On May 31, in a case where the Canadian Association of University Teachers (CAUT) intervened, Justice Marc St-Pierre ruled that  professor Marie-Ève Maillé’s promise of confidentiality met the four criteria of the “Wigmore” test for determining whether a communication is privileged.

“We are extremely pleased that the judge chose to uphold researcher-participant confidentiality,” says CAUT Executive Director David Robinson. “The decision confirms that it is in the public interest for researchers to conduct their work with a promise of anonymity to study participants.”

The case involved the work of then graduate student Marie-Ève ​​Maillé, who interviewed 93 people in 2010 about a controversial wind farm being built in the Arthabaska region of Quebec, and promised them anonymity.

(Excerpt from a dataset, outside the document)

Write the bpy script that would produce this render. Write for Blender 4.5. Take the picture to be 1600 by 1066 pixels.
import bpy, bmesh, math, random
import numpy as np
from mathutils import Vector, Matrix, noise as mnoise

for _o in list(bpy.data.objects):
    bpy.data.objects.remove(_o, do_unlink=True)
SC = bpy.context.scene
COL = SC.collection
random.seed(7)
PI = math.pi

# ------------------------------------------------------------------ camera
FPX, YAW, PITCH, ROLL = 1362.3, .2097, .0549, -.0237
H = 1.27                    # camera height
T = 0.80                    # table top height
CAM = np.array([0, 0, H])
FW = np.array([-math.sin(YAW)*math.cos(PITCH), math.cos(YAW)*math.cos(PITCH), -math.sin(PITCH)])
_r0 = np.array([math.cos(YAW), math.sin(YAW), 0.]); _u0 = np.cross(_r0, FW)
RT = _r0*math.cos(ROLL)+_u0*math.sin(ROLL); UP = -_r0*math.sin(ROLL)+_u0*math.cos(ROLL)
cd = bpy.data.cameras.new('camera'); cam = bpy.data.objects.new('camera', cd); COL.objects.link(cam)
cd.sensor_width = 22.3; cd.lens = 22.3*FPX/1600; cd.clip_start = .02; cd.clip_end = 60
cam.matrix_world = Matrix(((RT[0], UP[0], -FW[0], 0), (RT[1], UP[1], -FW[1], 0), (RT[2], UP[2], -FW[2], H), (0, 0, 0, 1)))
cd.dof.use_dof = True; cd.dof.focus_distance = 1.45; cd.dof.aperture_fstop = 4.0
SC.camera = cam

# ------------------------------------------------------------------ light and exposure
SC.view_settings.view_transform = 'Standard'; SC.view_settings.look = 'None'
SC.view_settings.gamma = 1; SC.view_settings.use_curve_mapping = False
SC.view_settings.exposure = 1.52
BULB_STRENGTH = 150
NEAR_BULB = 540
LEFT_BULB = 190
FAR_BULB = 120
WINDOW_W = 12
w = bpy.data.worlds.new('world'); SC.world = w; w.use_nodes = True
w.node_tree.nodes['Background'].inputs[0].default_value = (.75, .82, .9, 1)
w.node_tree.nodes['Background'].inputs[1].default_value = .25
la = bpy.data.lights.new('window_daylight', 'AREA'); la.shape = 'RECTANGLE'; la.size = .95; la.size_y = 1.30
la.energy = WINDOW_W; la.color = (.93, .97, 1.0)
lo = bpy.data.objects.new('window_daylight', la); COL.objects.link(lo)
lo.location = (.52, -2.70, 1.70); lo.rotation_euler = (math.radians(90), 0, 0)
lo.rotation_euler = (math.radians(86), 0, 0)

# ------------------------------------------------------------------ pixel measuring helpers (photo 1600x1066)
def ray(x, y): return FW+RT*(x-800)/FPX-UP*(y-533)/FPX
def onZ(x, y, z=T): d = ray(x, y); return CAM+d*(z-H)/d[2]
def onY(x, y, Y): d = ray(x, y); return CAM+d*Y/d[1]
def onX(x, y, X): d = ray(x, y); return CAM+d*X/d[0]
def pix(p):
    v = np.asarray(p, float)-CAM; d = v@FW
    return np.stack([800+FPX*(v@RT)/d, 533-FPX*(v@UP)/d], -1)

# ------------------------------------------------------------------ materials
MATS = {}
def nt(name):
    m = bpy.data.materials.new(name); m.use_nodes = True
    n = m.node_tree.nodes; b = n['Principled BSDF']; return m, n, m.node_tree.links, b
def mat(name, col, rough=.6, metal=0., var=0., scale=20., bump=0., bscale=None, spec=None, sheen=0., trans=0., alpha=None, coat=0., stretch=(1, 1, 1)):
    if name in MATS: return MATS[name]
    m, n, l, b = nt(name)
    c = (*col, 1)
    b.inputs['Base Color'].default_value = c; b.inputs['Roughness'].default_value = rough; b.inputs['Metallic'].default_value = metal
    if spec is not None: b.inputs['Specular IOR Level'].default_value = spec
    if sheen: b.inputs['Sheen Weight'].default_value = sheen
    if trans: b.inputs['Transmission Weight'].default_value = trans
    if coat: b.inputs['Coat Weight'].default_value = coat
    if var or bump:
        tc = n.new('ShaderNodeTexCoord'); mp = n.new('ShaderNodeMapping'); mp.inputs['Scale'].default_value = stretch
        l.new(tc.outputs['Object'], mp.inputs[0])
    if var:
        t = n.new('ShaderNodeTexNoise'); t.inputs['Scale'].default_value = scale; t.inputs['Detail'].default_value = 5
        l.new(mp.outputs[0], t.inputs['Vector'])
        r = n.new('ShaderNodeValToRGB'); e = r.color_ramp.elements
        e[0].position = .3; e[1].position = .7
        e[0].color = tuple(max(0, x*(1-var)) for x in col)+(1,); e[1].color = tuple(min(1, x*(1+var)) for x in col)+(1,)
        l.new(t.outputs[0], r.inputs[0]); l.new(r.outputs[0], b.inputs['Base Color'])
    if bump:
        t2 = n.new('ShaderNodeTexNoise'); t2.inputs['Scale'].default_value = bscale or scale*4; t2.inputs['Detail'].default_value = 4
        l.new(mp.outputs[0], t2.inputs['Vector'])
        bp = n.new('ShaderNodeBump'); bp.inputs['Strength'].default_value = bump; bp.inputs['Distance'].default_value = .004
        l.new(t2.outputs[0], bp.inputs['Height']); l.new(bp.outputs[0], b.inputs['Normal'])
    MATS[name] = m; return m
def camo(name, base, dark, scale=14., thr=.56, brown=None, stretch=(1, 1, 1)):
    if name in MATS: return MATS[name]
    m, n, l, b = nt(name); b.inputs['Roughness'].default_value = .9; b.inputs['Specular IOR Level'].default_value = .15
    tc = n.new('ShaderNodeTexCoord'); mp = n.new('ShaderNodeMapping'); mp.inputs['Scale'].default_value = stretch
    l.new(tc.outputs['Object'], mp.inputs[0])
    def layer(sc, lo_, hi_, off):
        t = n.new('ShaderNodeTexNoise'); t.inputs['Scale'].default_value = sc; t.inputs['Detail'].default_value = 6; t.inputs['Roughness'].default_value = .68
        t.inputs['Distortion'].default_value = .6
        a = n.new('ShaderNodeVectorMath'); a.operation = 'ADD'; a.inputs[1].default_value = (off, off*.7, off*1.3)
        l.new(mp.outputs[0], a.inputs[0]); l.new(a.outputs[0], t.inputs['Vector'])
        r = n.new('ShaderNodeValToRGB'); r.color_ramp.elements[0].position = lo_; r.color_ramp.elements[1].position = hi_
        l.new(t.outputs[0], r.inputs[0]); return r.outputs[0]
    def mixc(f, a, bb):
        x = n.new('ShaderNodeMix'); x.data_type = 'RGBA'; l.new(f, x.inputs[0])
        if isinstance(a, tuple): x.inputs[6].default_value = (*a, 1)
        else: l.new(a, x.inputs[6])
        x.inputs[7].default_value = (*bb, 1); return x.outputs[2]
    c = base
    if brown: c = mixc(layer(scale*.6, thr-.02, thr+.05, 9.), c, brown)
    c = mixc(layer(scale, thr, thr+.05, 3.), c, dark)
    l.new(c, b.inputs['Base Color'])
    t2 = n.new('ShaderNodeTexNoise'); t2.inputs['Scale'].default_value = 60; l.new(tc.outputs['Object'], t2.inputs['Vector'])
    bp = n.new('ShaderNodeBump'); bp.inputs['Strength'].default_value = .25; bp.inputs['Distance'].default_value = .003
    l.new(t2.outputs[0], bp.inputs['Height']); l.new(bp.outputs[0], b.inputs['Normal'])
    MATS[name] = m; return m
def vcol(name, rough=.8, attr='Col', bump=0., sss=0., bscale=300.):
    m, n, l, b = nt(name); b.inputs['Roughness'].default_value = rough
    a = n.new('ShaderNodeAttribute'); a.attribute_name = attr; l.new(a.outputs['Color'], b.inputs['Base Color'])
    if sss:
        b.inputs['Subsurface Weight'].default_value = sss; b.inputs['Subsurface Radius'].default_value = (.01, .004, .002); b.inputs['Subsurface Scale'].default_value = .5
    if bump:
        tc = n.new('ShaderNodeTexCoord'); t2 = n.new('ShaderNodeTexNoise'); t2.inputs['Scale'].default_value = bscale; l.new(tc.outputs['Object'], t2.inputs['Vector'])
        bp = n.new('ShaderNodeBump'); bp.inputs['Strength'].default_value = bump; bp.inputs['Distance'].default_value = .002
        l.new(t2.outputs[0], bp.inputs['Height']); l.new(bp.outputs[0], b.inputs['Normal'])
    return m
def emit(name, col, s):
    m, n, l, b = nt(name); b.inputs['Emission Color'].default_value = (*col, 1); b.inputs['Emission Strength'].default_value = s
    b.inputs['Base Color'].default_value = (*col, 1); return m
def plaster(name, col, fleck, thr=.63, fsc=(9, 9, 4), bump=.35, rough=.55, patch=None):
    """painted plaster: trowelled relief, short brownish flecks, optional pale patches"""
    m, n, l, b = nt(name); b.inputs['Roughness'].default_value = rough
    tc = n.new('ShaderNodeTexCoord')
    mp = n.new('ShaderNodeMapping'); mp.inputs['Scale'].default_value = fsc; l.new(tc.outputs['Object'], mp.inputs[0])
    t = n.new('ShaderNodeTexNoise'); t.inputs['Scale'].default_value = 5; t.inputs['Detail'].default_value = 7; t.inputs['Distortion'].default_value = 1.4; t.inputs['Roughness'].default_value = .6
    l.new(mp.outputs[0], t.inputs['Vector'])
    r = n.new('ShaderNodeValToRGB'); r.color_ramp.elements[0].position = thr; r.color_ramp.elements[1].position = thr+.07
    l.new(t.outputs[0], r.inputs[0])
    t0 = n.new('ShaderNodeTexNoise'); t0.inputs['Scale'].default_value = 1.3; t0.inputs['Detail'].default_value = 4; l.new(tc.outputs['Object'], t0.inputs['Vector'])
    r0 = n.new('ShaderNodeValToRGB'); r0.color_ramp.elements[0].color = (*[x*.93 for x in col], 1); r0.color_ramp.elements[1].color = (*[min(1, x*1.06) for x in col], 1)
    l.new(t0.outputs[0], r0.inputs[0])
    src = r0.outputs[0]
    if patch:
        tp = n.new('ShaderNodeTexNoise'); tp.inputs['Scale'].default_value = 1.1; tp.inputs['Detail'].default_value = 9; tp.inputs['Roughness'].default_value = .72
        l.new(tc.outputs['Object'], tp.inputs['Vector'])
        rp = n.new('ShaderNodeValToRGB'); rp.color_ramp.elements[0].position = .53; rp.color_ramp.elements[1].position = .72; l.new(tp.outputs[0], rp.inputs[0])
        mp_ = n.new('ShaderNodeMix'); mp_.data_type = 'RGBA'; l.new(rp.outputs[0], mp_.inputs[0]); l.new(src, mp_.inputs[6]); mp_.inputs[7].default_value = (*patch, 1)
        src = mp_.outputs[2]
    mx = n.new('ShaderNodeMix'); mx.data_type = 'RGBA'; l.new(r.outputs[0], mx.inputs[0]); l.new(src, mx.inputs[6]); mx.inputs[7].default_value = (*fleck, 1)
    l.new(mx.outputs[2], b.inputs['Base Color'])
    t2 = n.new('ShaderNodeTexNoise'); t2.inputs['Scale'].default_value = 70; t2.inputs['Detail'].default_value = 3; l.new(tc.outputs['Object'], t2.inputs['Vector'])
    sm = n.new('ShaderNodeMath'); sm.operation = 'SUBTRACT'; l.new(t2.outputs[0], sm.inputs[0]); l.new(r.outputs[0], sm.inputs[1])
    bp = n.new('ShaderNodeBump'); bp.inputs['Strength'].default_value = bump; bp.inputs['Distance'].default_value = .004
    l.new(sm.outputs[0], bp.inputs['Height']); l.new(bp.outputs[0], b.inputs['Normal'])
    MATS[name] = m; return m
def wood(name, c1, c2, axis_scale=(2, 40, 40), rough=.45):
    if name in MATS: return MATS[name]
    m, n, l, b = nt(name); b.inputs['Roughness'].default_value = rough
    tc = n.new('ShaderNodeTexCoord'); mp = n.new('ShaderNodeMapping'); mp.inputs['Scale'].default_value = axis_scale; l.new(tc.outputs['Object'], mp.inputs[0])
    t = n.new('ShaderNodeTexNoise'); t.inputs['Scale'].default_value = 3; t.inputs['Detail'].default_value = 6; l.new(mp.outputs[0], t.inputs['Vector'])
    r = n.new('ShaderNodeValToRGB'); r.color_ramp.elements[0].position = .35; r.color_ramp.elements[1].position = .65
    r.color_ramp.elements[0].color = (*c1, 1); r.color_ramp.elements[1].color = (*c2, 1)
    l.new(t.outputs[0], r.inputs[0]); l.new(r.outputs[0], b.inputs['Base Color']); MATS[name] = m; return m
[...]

After local residents launched a class action lawsuit against the wind farm company, Éoliennes de l'Érable Inc., Justice St-Pierre ruled last January that Maillé, now an adjunct professor in social and public communications, must disclose the names of people who took part in her research.

Maillé requested a review of the judgment after receiving a letter indicating she could be held in contempt of court for refusing to comply.

Robinson notes that this latest judgment builds upon a 2014 case involving academic privilege and researcher-participant confidentiality, also from the Quebec Superior Court.

In that instance, CAUT funded a legal challenge on behalf of two University of Ottawa criminology professors resisting police efforts to obtain records related to a study about male escorts. One of their subjects was convicted murderer Luka Magnotta.

Justice Sophie Bourque denied Montreal police access to taped interviews the professors had collected, upholding for the first time the rights of researchers to protect confidential information necessary for their academic work.